Enquanto os dois voltam para o quintal de Troy para dividirem uma garrafa de gim e baterem papo, Troy prossegue falando, e seu discurso vai crescendo e crescendo até chegar a uma lembrança exuberante da vez em que ele “espantou a morte” enquanto sofria de um surto de pneumonia.
Conforme Washington parece ir ficando cada vez mais alcoolizado em tempo real, a sequência anuncia, sem qualquer espaço para dúvidas, que estamos nas mãos de um contador magistral de histórias – alguém que tece narrativas que lhes são ao mesmo tempo uma prisão e uma armadura contra um mundo no qual, diz ele mais tarde, ele já nasceu tomando de dois a zero.
Raiva e remorso
Parte da fascinação do público por Troy vem de como ele consegue, num instante, conjurar emoções dramaticamente concorrentes. Num momento simpatizamos com ele por ter perdido a chance de ser um jogador profissional de beisebol; no outro, o vemos criticar astros do esporte, maldizendo as ligas negras. Num momento ele incorpora um tipo de força e independência pelas quais a classe trabalhadora dos EUA é merecidamente louvada, e no outro ele esmaga, cruelmente, as ambições de seu filho adolescente Cory (Jovan Adepo), que quer jogar futebol no time da sua escola.
No papel de supervisionar essa mescla inflamável de raiva e remorso está sua esposa Rose, interpretada por Viola Davis (vencedora do Oscar e do Globo de Ouro de atriz coadjuvante), numa performance magnífica que tem a imobilidade como sua base, mas uma imobilidade que estoura de paixão, vida e – depois que o enredo segue por rumos devastadores – uma fortitude e sacrifício sobre-humanos (Washington e Davis estão reprisando os papéis que renderam a cada um deles um prêmio Tony pelo retorno da peça à Broadway em 2010).
Há outros personagens ainda que vêm e vão, incluindo o filho adulto de um casamento anterior de Troy e seu irmão Gabriel (Mykelti Williamson), um veterano de guerra que sofreu lesões cerebrais, mas essas aparições parecem surgir mais por conveniência simbólica do que por qualquer motivo orgânico.
Julgamento divino
Como sugere o nome de Gabriel, o espectro (ou promessa) do julgamento divino é uma presença constante em “Um Limite Entre Nós”, que, entre suas muitas virtudes, refuta as condenações mais óbvias das políticas de identidade da nossa era. Nesta que é uma história tipicamente americana, até demais, vemos como as realidades históricas e estruturais se inscrevem mesmo nos nossos traumas e triunfos mais íntimos. Os destinos e legados que se chocam e se mesclam ao longo de “Um Limite” são produtos, ao mesmo tempo, tanto da psicologia edipiana quanto do trauma da Passagem Média, durante a escravidão, e da Grande Migração negra.
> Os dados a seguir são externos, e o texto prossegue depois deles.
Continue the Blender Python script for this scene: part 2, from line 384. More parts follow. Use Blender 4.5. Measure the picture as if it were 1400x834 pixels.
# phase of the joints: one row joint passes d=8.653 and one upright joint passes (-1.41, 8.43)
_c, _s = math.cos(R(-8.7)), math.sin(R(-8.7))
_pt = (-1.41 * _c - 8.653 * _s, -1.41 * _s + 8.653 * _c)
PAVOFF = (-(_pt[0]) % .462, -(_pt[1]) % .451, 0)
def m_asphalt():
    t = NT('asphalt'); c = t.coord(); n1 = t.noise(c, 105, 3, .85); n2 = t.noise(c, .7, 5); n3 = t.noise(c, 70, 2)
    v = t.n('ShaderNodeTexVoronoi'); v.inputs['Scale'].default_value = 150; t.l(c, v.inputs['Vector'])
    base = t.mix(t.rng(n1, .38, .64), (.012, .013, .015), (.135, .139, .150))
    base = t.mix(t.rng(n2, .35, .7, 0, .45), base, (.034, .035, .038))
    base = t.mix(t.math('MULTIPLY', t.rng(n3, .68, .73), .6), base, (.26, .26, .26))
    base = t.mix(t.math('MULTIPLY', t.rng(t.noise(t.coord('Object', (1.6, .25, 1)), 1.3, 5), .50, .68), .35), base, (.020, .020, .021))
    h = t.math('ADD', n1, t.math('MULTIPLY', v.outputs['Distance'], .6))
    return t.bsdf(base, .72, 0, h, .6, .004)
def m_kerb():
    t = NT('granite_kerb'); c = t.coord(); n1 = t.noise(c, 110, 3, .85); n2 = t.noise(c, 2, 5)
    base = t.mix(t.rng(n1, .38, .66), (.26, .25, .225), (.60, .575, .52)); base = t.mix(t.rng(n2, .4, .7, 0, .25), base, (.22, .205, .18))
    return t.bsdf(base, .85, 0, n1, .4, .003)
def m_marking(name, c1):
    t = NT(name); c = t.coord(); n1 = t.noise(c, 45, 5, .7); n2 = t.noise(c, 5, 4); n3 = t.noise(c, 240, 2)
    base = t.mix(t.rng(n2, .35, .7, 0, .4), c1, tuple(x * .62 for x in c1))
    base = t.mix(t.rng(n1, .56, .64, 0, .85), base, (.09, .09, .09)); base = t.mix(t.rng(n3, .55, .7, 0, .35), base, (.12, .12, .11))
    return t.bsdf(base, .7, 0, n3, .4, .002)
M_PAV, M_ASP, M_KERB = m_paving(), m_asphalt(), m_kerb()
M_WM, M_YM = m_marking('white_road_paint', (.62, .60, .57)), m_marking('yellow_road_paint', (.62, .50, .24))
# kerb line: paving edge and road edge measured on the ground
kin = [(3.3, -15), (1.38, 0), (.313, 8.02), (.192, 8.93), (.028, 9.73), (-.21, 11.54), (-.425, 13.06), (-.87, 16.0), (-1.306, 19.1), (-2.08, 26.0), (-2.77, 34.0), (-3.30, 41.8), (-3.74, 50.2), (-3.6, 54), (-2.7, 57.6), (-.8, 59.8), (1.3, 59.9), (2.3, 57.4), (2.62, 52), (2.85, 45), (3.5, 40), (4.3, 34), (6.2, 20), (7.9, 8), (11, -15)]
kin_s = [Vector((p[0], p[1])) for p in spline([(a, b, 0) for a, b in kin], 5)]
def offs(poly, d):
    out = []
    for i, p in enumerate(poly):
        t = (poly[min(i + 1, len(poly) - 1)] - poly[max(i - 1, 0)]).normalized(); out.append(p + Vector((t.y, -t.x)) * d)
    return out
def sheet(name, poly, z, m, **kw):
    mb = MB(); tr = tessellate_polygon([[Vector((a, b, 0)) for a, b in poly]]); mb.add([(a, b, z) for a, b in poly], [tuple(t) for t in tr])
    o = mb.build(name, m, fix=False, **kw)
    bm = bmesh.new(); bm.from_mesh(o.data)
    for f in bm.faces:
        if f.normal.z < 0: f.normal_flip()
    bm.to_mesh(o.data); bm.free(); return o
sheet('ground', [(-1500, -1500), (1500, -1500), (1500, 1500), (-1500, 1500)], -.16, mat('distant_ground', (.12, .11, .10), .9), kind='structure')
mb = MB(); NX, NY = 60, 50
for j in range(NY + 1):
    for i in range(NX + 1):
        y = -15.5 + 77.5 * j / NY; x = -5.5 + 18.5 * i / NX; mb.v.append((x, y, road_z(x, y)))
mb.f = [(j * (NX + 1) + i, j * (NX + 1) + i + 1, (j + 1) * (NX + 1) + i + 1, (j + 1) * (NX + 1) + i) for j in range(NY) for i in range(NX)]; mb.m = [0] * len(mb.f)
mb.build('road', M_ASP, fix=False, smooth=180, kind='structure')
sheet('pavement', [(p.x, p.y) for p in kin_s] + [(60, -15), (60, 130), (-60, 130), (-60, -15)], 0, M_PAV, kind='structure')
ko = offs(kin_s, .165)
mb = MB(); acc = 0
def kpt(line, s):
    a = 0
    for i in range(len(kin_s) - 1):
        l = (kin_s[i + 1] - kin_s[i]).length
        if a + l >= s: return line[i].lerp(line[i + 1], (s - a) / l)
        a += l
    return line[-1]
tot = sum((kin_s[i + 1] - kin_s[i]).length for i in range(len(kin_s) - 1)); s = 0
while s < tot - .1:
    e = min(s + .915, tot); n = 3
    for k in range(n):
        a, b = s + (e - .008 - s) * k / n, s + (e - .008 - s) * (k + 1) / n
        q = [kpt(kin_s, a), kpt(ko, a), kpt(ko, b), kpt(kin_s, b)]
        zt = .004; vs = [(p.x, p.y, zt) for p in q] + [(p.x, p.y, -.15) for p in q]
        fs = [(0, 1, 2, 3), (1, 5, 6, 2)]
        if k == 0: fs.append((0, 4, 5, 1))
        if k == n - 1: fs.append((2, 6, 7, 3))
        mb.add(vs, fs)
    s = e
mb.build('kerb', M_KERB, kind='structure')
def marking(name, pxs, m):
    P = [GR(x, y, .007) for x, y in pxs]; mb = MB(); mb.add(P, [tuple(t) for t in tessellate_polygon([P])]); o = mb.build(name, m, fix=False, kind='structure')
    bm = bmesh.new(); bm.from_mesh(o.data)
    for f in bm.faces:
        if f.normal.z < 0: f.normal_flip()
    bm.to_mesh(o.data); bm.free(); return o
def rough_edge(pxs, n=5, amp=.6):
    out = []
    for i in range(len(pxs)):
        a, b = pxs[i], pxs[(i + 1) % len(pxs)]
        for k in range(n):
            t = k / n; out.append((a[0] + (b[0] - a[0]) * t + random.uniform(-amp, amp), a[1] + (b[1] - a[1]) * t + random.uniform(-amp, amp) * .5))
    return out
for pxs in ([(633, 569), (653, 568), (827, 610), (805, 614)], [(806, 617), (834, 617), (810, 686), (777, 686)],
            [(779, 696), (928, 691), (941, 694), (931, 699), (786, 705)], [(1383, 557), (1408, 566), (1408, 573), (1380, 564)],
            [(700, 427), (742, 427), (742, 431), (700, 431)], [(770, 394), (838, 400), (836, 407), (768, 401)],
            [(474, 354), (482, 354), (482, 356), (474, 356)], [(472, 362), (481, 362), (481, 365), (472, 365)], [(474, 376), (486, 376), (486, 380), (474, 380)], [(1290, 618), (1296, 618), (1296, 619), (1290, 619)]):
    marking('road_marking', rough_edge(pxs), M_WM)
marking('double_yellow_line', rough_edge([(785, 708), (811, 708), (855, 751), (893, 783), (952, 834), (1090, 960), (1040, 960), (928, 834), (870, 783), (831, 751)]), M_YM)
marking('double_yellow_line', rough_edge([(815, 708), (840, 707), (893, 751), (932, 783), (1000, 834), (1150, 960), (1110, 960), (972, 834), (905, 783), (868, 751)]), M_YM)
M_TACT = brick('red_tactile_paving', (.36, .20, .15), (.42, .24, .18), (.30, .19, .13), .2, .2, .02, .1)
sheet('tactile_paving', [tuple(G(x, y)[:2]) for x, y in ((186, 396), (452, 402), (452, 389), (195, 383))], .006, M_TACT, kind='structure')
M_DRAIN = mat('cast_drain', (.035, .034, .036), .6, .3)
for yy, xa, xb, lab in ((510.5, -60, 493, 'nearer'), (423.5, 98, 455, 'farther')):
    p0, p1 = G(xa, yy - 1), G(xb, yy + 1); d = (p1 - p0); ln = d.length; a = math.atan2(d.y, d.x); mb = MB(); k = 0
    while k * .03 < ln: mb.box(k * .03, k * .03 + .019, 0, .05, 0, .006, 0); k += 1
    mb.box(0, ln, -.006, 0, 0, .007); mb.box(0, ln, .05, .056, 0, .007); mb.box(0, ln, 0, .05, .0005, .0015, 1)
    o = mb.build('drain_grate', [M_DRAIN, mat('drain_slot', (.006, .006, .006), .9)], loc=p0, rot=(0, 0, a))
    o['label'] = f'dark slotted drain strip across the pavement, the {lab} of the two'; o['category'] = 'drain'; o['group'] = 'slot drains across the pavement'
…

Essas forças se reúnem nos redemoinhos do vórtice da psique de Troy em “Um Limite”, que tem como sua perspectiva a do seu próprio protagonista inquieto, até os mínimos detalhes desconcertantes. Por mais perturbados que possamos ficar com a capacidade de grosseria e auto-ilusão de Troy, o texto de Wilson e a performance generosa de Washington permitem que a plateia possa se refestelar no seu humor ácido e suas verdades domésticas, ditas sem meias palavras.
Carregado, ao mesmo tempo, de sabedoria antiga e de uma relevância dolorosa, “Um Limite Entre Nós” transmite a sensação de ter sido criado tanto para a posteridade quanto para o agora, para este exato minuto. Como todas as personalidades atemporais, Troy é um homem da nossa era, seja nos momentos em que parte para cima de nós, esbravejando com tudo, seja quando ele vem mais como um sussurro perturbador.